▶ [Source data]
▼
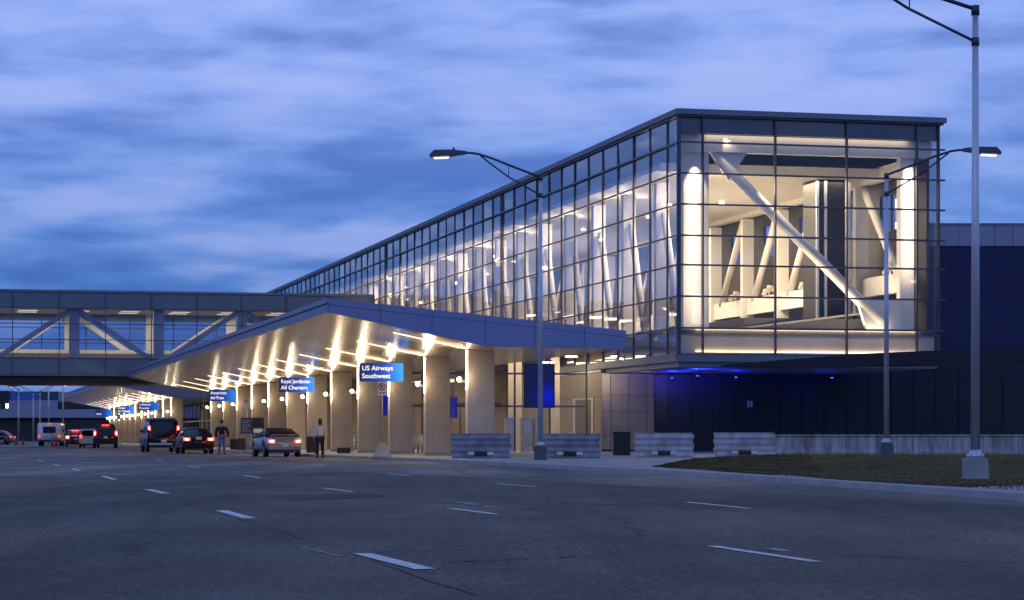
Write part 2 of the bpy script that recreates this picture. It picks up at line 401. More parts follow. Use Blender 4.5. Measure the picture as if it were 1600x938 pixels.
b.poly(gp([(870, 786), (1010, 789), (1005, 792), (868, 789)]))
tag(b.build('road_patch', mat('old_patch', (.052, .044, .035), .8, var=.6, vscale=.9, bump=.5, bscale=40, spec=.2, stretch=(1, .4, 1))), kind='structure')
b = MB()
b.poly([tuple(G(x, y))[:2] + (.003,) for x, y in ((-300, 745), (60, 743.5), (250, 742.5), (470, 739), (560, 738), (620, 740.5), (800, 748), (1200, 771), (1900, 806), (1900, 1300), (-300, 1300))])
mo = newmat('overlay'); 
MATS['overlay'] = mo
bpy.data.materials.remove(mo)
mo = M_asph.copy(); mo.name = 'overlay'
for nn in mo.node_tree.nodes:
    if nn.type == 'VALTORGB' and abs(nn.color_ramp.elements[0].color[0] - .095) < 1e-4:
        nn.color_ramp.elements[0].color = (.024, .020, .015, 1); nn.color_ramp.elements[1].color = (.135, .112, .084, 1)
tag(b.build('road_overlay', mo), kind='structure')
b = MB()   # tar lines
def ribbon(b, pts, w, z, jit=0):
    pts = [Vector(p) for p in pts]; out = []
    for i, p in enumerate(pts):
        d = (pts[min(i+1, len(pts)-1)] - pts[max(i-1, 0)]).normalized(); nrm = Vector((-d.y, d.x, 0))
        ww = w * (1 + random.uniform(-jit, jit)) / 2
        out.append((p + nrm*ww, p - nrm*ww))
    for (a0, a1), (b0, b1) in zip(out[:-1], out[1:]):
        if jit and random.random() < .22: continue
        b.poly([(a0.x, a0.y, z), (b0.x, b0.y, z), (b1.x, b1.y, z), (a1.x, a1.y, z)])
def wander(p, q, n, amp):
    p = Vector(p); q = Vector(q); d = (q-p).normalized(); nr = Vector((-d.y, d.x, 0)); o = 0; res = []
    for i in range(n+1):
        o = o * .8 + random.uniform(-amp, amp); res.append(p.lerp(q, i/n) + nr*o)
    return res
for (x0,y0,x1,y1,w) in ((130,738,1010,1010,.012),(-200,889,720,878,.014),(0,816,540,814,.02),(820,866,1290,878,.012),(480,815,900,808,.05),(700,880,905,870,.04),(830,778,1450,812,.03),(560,775,870,800,.03)):
    ribbon(b, wander(G(x0,y0), G(x1,y1), 90, .03), w, .0065, .6)
tag(b.build('tar_seams', M_tar), kind='structure')
# lane dashes, each its own painted marking collected in one sheet
b = MB()
dirL = U.copy()
def dash(b, mx, my, ln=3.05, w=.13, slope=None, z=.009):
    c = G(mx, my); d = dirL if slope is None else Vector(slope).normalized()
    n_ = Vector((-d.y, d.x, 0)); steps = 5
    for i in range(steps):
        p0 = c + d*(ln*(i/steps-.5)); p1 = c + d*(ln*((i+1)/steps-.5)); ww = w/2
        b.poly([tuple(p0+n_*ww)[:2]+(z,), tuple(p0-n_*ww)[:2]+(z,), tuple(p1-n_*ww)[:2]+(z,), tuple(p1+n_*ww)[:2]+(z,)])
def ends(b, x0,y0,x1,y1,w=.13,z=.009):
    p = G(x0,y0); q = G(x1,y1); d = (q-p).normalized(); n_ = Vector((-d.y,d.x,0))*w/2
    b.poly([tuple(p+n_)[:2]+(z,), tuple(p-n_)[:2]+(z,), tuple(q-n_)[:2]+(z,), tuple(q+n_)[:2]+(z,)])
for e in ((564,866,665,891,.16),(345,798.5,390,811,.16),(231,765.5,260,772,.16),(161,744.5,179,750,.15),(112,732.5,124,736,.15),(84,726,93,728,.15),(1112,854.5,1277,879.5,.11),(705,795.5,775,804.5,.12),
          (505,763.5,550,769,.12),(381,743.5,407,747.5,.12),(292,728.5,310,731,.12),(240,718.5,254,720.5,.12),(1074,785.5,1172,795.5,.11),(776,756.5,838,761.5,.11),
          (604,740,640,743.5,.11),(486,726.5,508,729,.11),(200,711,210,712.5,.12),(60,720,66,721.5,.14)):
    ends(b, *e)
tag(b.build('lane_markings', M_paint), kind='structure')
b = MB()
for e in ((712,785,745,789,.08),(757,791.5,775,793.5,.08),(1205,858.5,1228,862,.10),(470,856,530,870,.02)): ends(b, *e, z=.008)
tag(b.build('worn_markings', M_wornpaint), kind='structure')
# pavement: extruded sheet right of the curb
right = [p + Vector((260, 40, 0)) for p in curb]
b = MB()
for i in range(len(curb)-1):
    p, q = curb[i], curb[i+1]
    b.poly([(p.x+.16, p.y, SWZ-.004), (p.x+200, p.y, SWZ-.004), (q.x+200, q.y, SWZ-.004), (q.x+.16, q.y, SWZ-.004)])
tag(b.build('pavement', M_walk), kind='structure')
b = MB()
for i in range(len(curb)-1):
    p, q = curb[i], curb[i+1]; n_ = max(1, int((q-p).length/3.0))
    for j in range(n_):
        a0 = p.lerp(q, j/n_); a1 = p.lerp(q, (j+1)/n_ - .004/ max(.01,(q-p).length/n_) )
        b.prism([(a0.x, a0.y, -.02), (a0.x+.18, a0.y, -.02), (a0.x+.18, a0.y, SWZ), (a0.x+.03, a0.y, SWZ)], [(a1.x, a1.y, -.02), (a1.x+.18, a1.y, -.02), (a1.x+.18, a1.y, SWZ), (a1.x+.03, a1.y, SWZ)])
tag(b.build('kerb', M_conc), kind='structure')
# joints of the pavement slabs
b = MB()
for i in range(40):
    a = -60 + i*3.0
    p = Wd(-3.4, a); ribbon(b, [p, p + V*9], .02, SWZ+.001)
tag(b.build('pavement_joints', M_tar), kind='structure')
# grass verge
gl = [G(1020, 729, SWZ), G(1040, 731, SWZ), G(1150, 738.5, SWZ), G(1300, 749, SWZ), G(1600, 767, SWZ), G(2300, 812, SWZ)]
gf = [G(1035, 727.5, SWZ), G(1090, 721, SWZ), G(1190, 714.5, SWZ), PX(1260, 98), PX(1600, 97), PX(2300, 97)]
b = MB(); NS = 8; rows = []
def lerpP(L_, t):
    x = t*(len(L_)-1); i = min(int(x), len(L_)-2); return L_[i].lerp(L_[i+1], x-i)
def grass_pt(s, t):
    p = lerpP(gl, s).lerp(lerpP(gf, s), t); e = min(1, t*3)*min(1, s*5)
    return Vector((p.x, p.y, SWZ + .10*e*math.sin(min(1,t*1.3)*math.pi/2) + .012*math.sin(p.x*3+p.y)))
for i in range(61):
    rows.append([b.bm.verts.new(grass_pt(i/60, j/14)) for j in range(15)])
for i in range(60):
    for j in range(14): b.bm.faces.new((rows[i][j], rows[i+1][j], rows[i+1][j+1], rows[i][j+1]))
tag(b.build('grass_verge', M_grass, smooth=True), kind='structure')
vs, fs = [], []
for i in range(26000):
    s = random.random()**.8; t = random.random()**1.3
    p = grass_pt(s*.9, t); h = random.uniform(.015, .04); a = random.random()*3.14; w = .012
    vs += [(p.x-math.cos(a)*w, p.y-math.sin(a)*w, p.z-.01), (p.x+math.cos(a)*w, p.y+math.sin(a)*w, p.z-.01), (p.x+random.uniform(-.03,.03), p.y+random.uniform(-.03,.03), p.z+h)]
    fs.append((3*i, 3*i+1, 3*i+2))
me = bpy.data.meshes.new('grass'); me.from_pydata(vs, [], fs); me.materials.append(M_blade)
o = bpy.data.objects.new('grass', me); COL.objects.link(o)
tag(o, 'short dull green grass covering the verge beside the kerb', 'grass', kind='stuff')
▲
▶ [Written exercise] Copy the material above in full and exactly, skipping pictures.

▶ [Solution below]
Write part 2 of the bpy script that recreates this picture. It picks up at line 401. More parts follow. Use Blender 4.5. Measure the picture as if it were 1600x938 pixels.
b.poly(gp([(870, 786), (1010, 789), (1005, 792), (868, 789)]))
tag(b.build('road_patch', mat('old_patch', (.052, .044, .035), .8, var=.6, vscale=.9, bump=.5, bscale=40, spec=.2, stretch=(1, .4, 1))), kind='structure')
b = MB()
b.poly([tuple(G(x, y))[:2] + (.003,) for x, y in ((-300, 745), (60, 743.5), (250, 742.5), (470, 739), (560, 738), (620, 740.5), (800, 748), (1200, 771), (1900, 806), (1900, 1300), (-300, 1300))])
mo = newmat('overlay'); 
MATS['overlay'] = mo
bpy.data.materials.remove(mo)
mo = M_asph.copy(); mo.name = 'overlay'
for nn in mo.node_tree.nodes:
    if nn.type == 'VALTORGB' and abs(nn.color_ramp.elements[0].color[0] - .095) < 1e-4:
        nn.color_ramp.elements[0].color = (.024, .020, .015, 1); nn.color_ramp.elements[1].color = (.135, .112, .084, 1)
tag(b.build('road_overlay', mo), kind='structure')
b = MB()   # tar lines
def ribbon(b, pts, w, z, jit=0):
    pts = [Vector(p) for p in pts]; out = []
    for i, p in enumerate(pts):
        d = (pts[min(i+1, len(pts)-1)] - pts[max(i-1, 0)]).normalized(); nrm = Vector((-d.y, d.x, 0))
        ww = w * (1 + random.uniform(-jit, jit)) / 2
        out.append((p + nrm*ww, p - nrm*ww))
    for (a0, a1), (b0, b1) in zip(out[:-1], out[1:]):
        if jit and random.random() < .22: continue
        b.poly([(a0.x, a0.y, z), (b0.x, b0.y, z), (b1.x, b1.y, z), (a1.x, a1.y, z)])
def wander(p, q, n, amp):
    p = Vector(p); q = Vector(q); d = (q-p).normalized(); nr = Vector((-d.y, d.x, 0)); o = 0; res = []
    for i in range(n+1):
        o = o * .8 + random.uniform(-amp, amp); res.append(p.lerp(q, i/n) + nr*o)
    return res
for (x0,y0,x1,y1,w) in ((130,738,1010,1010,.012),(-200,889,720,878,.014),(0,816,540,814,.02),(820,866,1290,878,.012),(480,815,900,808,.05),(700,880,905,870,.04),(830,778,1450,812,.03),(560,775,870,800,.03)):
    ribbon(b, wander(G(x0,y0), G(x1,y1), 90, .03), w, .0065, .6)
tag(b.build('tar_seams', M_tar), kind='structure')
# lane dashes, each its own painted marking collected in one sheet
b = MB()
dirL = U.copy()
def dash(b, mx, my, ln=3.05, w=.13, slope=None, z=.009):
    c = G(mx, my); d = dirL if slope is None else Vector(slope).normalized()
    n_ = Vector((-d.y, d.x, 0)); steps = 5
    for i in range(steps):
        p0 = c + d*(ln*(i/steps-.5)); p1 = c + d*(ln*((i+1)/steps-.5)); ww = w/2
        b.poly([tuple(p0+n_*ww)[:2]+(z,), tuple(p0-n_*ww)[:2]+(z,), tuple(p1-n_*ww)[:2]+(z,), tuple(p1+n_*ww)[:2]+(z,)])
def ends(b, x0,y0,x1,y1,w=.13,z=.009):
    p = G(x0,y0); q = G(x1,y1); d = (q-p).normalized(); n_ = Vector((-d.y,d.x,0))*w/2
    b.poly([tuple(p+n_)[:2]+(z,), tuple(p-n_)[:2]+(z,), tuple(q-n_)[:2]+(z,), tuple(q+n_)[:2]+(z,)])
for e in ((564,866,665,891,.16),(345,798.5,390,811,.16),(231,765.5,260,772,.16),(161,744.5,179,750,.15),(112,732.5,124,736,.15),(84,726,93,728,.15),(1112,854.5,1277,879.5,.11),(705,795.5,775,804.5,.12),
          (505,763.5,550,769,.12),(381,743.5,407,747.5,.12),(292,728.5,310,731,.12),(240,718.5,254,720.5,.12),(1074,785.5,1172,795.5,.11),(776,756.5,838,761.5,.11),
          (604,740,640,743.5,.11),(486,726.5,508,729,.11),(200,711,210,712.5,.12),(60,720,66,721.5,.14)):
    ends(b, *e)
tag(b.build('lane_markings', M_paint), kind='structure')
b = MB()
for e in ((712,785,745,789,.08),(757,791.5,775,793.5,.08),(1205,858.5,1228,862,.10),(470,856,530,870,.02)): ends(b, *e, z=.008)
tag(b.build('worn_markings', M_wornpaint), kind='structure')
# pavement: extruded sheet right of the curb
right = [p + Vector((260, 40, 0)) for p in curb]
b = MB()
for i in range(len(curb)-1):
    p, q = curb[i], curb[i+1]
    b.poly([(p.x+.16, p.y, SWZ-.004), (p.x+200, p.y, SWZ-.004), (q.x+200, q.y, SWZ-.004), (q.x+.16, q.y, SWZ-.004)])
tag(b.build('pavement', M_walk), kind='structure')
b = MB()
for i in range(len(curb)-1):
    p, q = curb[i], curb[i+1]; n_ = max(1, int((q-p).length/3.0))
    for j in range(n_):
        a0 = p.lerp(q, j/n_); a1 = p.lerp(q, (j+1)/n_ - .004/ max(.01,(q-p).length/n_) )
        b.prism([(a0.x, a0.y, -.02), (a0.x+.18, a0.y, -.02), (a0.x+.18, a0.y, SWZ), (a0.x+.03, a0.y, SWZ)], [(a1.x, a1.y, -.02), (a1.x+.18, a1.y, -.02), (a1.x+.18, a1.y, SWZ), (a1.x+.03, a1.y, SWZ)])
tag(b.build('kerb', M_conc), kind='structure')
# joints of the pavement slabs
b = MB()
for i in range(40):
    a = -60 + i*3.0
    p = Wd(-3.4, a); ribbon(b, [p, p + V*9], .02, SWZ+.001)
tag(b.build('pavement_joints', M_tar), kind='structure')
# grass verge
gl = [G(1020, 729, SWZ), G(1040, 731, SWZ), G(1150, 738.5, SWZ), G(1300, 749, SWZ), G(1600, 767, SWZ), G(2300, 812, SWZ)]
gf = [G(1035, 727.5, SWZ), G(1090, 721, SWZ), G(1190, 714.5, SWZ), PX(1260, 98), PX(1600, 97), PX(2300, 97)]
b = MB(); NS = 8; rows = []
def lerpP(L_, t):
    x = t*(len(L_)-1); i = min(int(x), len(L_)-2); return L_[i].lerp(L_[i+1], x-i)
def grass_pt(s, t):
    p = lerpP(gl, s).lerp(lerpP(gf, s), t); e = min(1, t*3)*min(1, s*5)
    return Vector((p.x, p.y, SWZ + .10*e*math.sin(min(1,t*1.3)*math.pi/2) + .012*math.sin(p.x*3+p.y)))
for i in range(61):
    rows.append([b.bm.verts.new(grass_pt(i/60, j/14)) for j in range(15)])
for i in range(60):
    for j in range(14): b.bm.faces.new((rows[i][j], rows[i+1][j], rows[i+1][j+1], rows[i][j+1]))
tag(b.build('grass_verge', M_grass, smooth=True), kind='structure')
vs, fs = [], []
for i in range(26000):
    s = random.random()**.8; t = random.random()**1.3
    p = grass_pt(s*.9, t); h = random.uniform(.015, .04); a = random.random()*3.14; w = .012
    vs += [(p.x-math.cos(a)*w, p.y-math.sin(a)*w, p.z-.01), (p.x+math.cos(a)*w, p.y+math.sin(a)*w, p.z-.01), (p.x+random.uniform(-.03,.03), p.y+random.uniform(-.03,.03), p.z+h)]
    fs.append((3*i, 3*i+1, 3*i+2))
me = bpy.data.meshes.new('grass'); me.from_pydata(vs, [], fs); me.materials.append(M_blade)
o = bpy.data.objects.new('grass', me); COL.objects.link(o)
tag(o, 'short dull green grass covering the verge beside the kerb', 'grass', kind='stuff')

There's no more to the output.